**The exercise:**
Line by line, repeat the data below exactly, beginning at the first line and ending at the line with "BARK = simple('bark', (.06, .045, .03), (.13, .10, .07), 2.0)". Omit pictures.

**Data section:**
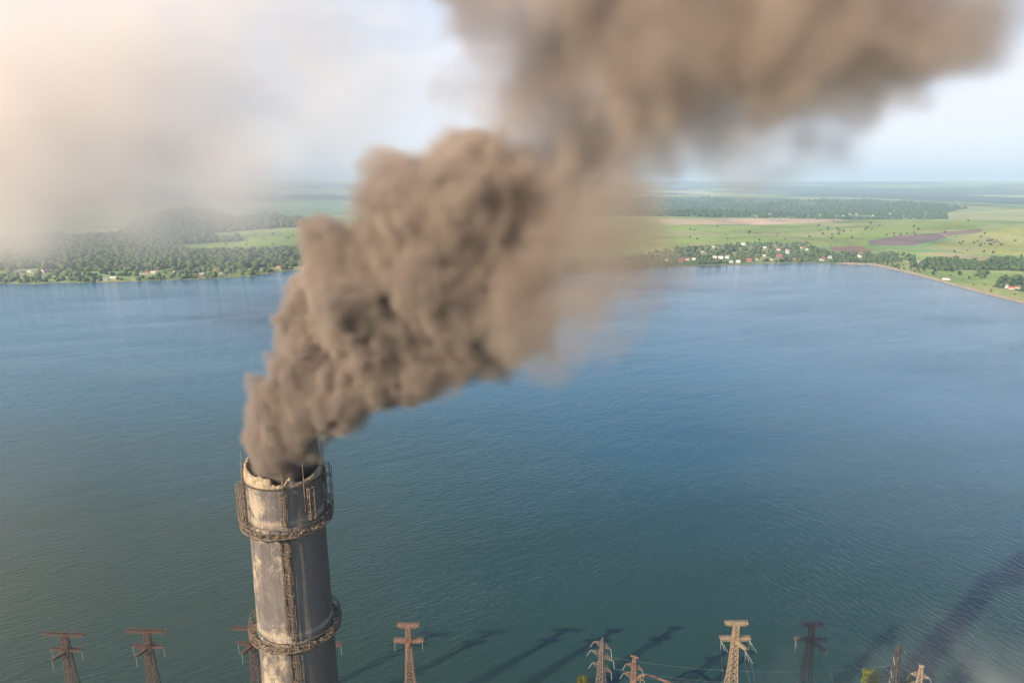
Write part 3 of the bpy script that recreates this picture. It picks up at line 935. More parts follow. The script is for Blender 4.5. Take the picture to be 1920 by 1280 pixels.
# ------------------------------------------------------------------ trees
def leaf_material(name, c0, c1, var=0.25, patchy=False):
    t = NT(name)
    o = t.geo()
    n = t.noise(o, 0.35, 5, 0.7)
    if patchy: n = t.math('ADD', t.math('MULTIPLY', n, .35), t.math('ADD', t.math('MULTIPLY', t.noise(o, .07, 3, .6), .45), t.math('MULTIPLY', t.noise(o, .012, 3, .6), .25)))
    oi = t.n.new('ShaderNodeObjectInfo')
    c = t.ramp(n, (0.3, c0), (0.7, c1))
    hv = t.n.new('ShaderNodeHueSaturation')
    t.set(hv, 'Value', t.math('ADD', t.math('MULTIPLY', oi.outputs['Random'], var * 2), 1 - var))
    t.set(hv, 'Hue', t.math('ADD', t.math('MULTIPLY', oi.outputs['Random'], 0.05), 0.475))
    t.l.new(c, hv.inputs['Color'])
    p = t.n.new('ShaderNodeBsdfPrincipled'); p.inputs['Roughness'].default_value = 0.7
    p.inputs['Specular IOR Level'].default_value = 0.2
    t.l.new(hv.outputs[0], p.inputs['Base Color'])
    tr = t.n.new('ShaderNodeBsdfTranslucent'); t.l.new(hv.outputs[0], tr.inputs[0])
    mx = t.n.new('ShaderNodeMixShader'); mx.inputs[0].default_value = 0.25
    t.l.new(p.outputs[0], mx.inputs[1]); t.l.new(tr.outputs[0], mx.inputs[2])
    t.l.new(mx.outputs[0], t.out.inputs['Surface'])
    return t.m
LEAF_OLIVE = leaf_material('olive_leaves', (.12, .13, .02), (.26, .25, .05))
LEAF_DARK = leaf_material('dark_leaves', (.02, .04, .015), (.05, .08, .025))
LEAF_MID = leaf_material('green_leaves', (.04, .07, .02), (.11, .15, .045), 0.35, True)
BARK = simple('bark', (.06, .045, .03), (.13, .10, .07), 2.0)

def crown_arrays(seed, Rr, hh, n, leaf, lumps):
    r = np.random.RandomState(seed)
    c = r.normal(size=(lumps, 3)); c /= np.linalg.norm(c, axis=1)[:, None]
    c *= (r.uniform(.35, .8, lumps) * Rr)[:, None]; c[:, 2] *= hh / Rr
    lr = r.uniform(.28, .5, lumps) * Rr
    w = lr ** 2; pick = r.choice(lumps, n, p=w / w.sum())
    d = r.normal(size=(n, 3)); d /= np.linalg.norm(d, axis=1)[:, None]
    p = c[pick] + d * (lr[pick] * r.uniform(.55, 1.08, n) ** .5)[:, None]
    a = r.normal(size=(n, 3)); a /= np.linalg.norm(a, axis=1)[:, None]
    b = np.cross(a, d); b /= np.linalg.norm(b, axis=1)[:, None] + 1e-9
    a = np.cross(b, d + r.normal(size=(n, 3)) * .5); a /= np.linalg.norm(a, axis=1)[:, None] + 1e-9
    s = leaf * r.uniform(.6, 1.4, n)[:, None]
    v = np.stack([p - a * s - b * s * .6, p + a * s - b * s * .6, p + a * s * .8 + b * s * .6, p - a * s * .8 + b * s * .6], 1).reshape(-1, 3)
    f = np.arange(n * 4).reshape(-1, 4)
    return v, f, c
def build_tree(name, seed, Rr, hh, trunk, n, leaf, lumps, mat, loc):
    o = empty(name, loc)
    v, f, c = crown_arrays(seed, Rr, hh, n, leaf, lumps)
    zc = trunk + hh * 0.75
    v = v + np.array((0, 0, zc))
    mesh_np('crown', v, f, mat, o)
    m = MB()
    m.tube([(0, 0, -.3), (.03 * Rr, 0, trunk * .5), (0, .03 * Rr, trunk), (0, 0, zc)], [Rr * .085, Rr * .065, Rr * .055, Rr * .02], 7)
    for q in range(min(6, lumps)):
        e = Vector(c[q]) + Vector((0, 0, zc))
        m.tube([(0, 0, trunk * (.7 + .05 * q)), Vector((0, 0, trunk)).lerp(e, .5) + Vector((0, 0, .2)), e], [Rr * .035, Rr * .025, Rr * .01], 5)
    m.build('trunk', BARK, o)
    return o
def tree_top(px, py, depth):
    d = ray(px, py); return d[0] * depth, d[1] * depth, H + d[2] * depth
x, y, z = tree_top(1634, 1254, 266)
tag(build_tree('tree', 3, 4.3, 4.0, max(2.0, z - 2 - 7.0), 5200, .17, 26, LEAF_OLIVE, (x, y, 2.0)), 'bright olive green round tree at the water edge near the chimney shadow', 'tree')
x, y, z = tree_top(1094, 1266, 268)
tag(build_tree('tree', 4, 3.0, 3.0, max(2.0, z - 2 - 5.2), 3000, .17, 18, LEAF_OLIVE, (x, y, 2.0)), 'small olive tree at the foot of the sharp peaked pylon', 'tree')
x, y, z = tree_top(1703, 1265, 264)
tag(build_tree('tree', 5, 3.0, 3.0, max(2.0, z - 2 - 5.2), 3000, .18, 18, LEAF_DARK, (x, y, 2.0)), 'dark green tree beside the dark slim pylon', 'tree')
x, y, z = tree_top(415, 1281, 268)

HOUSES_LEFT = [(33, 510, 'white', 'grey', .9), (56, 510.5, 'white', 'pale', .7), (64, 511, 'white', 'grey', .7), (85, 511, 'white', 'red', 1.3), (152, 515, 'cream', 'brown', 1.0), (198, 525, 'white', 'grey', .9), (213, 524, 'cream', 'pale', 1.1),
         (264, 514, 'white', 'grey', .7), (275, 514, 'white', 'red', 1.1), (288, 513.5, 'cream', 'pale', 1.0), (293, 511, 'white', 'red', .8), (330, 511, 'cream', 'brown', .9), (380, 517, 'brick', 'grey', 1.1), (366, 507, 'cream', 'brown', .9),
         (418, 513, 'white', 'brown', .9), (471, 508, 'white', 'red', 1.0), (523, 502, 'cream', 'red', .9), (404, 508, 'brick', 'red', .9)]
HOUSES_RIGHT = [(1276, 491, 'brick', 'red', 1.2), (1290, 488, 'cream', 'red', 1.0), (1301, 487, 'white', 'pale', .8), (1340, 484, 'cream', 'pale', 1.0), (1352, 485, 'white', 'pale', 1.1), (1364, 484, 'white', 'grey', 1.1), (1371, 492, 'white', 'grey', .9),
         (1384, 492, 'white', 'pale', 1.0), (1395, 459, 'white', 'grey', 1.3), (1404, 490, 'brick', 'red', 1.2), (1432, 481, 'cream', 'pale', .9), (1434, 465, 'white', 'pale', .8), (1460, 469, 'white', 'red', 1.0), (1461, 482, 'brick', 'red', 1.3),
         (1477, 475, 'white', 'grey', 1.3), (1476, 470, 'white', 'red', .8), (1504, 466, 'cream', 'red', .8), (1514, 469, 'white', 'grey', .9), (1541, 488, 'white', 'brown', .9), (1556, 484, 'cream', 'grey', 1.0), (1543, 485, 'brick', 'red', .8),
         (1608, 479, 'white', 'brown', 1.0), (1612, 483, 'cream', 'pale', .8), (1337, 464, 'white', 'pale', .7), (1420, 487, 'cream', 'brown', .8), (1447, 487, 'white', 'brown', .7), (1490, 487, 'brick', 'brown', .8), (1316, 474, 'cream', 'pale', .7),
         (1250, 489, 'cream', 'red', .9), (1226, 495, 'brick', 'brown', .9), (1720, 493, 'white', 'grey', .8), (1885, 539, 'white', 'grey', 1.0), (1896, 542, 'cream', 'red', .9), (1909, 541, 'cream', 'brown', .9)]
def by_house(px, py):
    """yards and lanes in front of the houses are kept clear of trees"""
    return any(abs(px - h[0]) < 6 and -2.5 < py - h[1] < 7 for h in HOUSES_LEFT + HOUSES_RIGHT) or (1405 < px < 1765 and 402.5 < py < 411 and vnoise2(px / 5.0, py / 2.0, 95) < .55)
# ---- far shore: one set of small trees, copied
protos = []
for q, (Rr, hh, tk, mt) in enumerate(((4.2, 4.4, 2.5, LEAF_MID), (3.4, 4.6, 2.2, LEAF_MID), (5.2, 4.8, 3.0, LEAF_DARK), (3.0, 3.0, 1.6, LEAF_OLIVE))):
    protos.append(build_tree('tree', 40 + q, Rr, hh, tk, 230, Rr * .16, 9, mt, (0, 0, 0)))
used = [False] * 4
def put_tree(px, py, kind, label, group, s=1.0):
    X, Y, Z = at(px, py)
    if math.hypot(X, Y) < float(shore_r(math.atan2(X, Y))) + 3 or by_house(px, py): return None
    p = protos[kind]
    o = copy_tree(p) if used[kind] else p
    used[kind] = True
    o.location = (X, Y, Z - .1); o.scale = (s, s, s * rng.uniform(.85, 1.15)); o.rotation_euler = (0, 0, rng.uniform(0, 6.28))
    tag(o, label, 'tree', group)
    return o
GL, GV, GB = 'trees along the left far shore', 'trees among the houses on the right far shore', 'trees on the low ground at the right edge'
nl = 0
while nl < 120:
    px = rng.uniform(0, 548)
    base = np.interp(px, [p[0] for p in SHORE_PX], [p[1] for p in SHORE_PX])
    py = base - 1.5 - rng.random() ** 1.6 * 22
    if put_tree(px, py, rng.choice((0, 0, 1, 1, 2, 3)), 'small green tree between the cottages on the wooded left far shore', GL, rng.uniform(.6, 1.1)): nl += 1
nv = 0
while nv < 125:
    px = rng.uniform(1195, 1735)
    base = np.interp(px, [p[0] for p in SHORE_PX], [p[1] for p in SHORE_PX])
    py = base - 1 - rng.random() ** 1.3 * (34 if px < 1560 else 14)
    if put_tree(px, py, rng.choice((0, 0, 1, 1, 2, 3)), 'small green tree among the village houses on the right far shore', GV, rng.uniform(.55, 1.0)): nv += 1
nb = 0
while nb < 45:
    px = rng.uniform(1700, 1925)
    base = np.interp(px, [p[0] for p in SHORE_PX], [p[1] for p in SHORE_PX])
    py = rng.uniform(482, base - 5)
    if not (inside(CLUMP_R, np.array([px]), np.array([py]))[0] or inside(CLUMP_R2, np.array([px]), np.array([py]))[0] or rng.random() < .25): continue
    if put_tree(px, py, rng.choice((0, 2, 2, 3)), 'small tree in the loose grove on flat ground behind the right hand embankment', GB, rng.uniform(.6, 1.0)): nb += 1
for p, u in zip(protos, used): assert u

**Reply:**
Write part 3 of the bpy script that recreates this picture. It picks up at line 935. More parts follow. The script is for Blender 4.5. Take the picture to be 1920 by 1280 pixels.
# ------------------------------------------------------------------ trees
def leaf_material(name, c0, c1, var=0.25, patchy=False):
    t = NT(name)
    o = t.geo()
    n = t.noise(o, 0.35, 5, 0.7)
    if patchy: n = t.math('ADD', t.math('MULTIPLY', n, .35), t.math('ADD', t.math('MULTIPLY', t.noise(o, .07, 3, .6), .45), t.math('MULTIPLY', t.noise(o, .012, 3, .6), .25)))
    oi = t.n.new('ShaderNodeObjectInfo')
    c = t.ramp(n, (0.3, c0), (0.7, c1))
    hv = t.n.new('ShaderNodeHueSaturation')
    t.set(hv, 'Value', t.math('ADD', t.math('MULTIPLY', oi.outputs['Random'], var * 2), 1 - var))
    t.set(hv, 'Hue', t.math('ADD', t.math('MULTIPLY', oi.outputs['Random'], 0.05), 0.475))
    t.l.new(c, hv.inputs['Color'])
    p = t.n.new('ShaderNodeBsdfPrincipled'); p.inputs['Roughness'].default_value = 0.7
    p.inputs['Specular IOR Level'].default_value = 0.2
    t.l.new(hv.outputs[0], p.inputs['Base Color'])
    tr = t.n.new('ShaderNodeBsdfTranslucent'); t.l.new(hv.outputs[0], tr.inputs[0])
    mx = t.n.new('ShaderNodeMixShader'); mx.inputs[0].default_value = 0.25
    t.l.new(p.outputs[0], mx.inputs[1]); t.l.new(tr.outputs[0], mx.inputs[2])
    t.l.new(mx.outputs[0], t.out.inputs['Surface'])
    return t.m
LEAF_OLIVE = leaf_material('olive_leaves', (.12, .13, .02), (.26, .25, .05))
LEAF_DARK = leaf_material('dark_leaves', (.02, .04, .015), (.05, .08, .025))
LEAF_MID = leaf_material('green_leaves', (.04, .07, .02), (.11, .15, .045), 0.35, True)
BARK = simple('bark', (.06, .045, .03), (.13, .10, .07), 2.0)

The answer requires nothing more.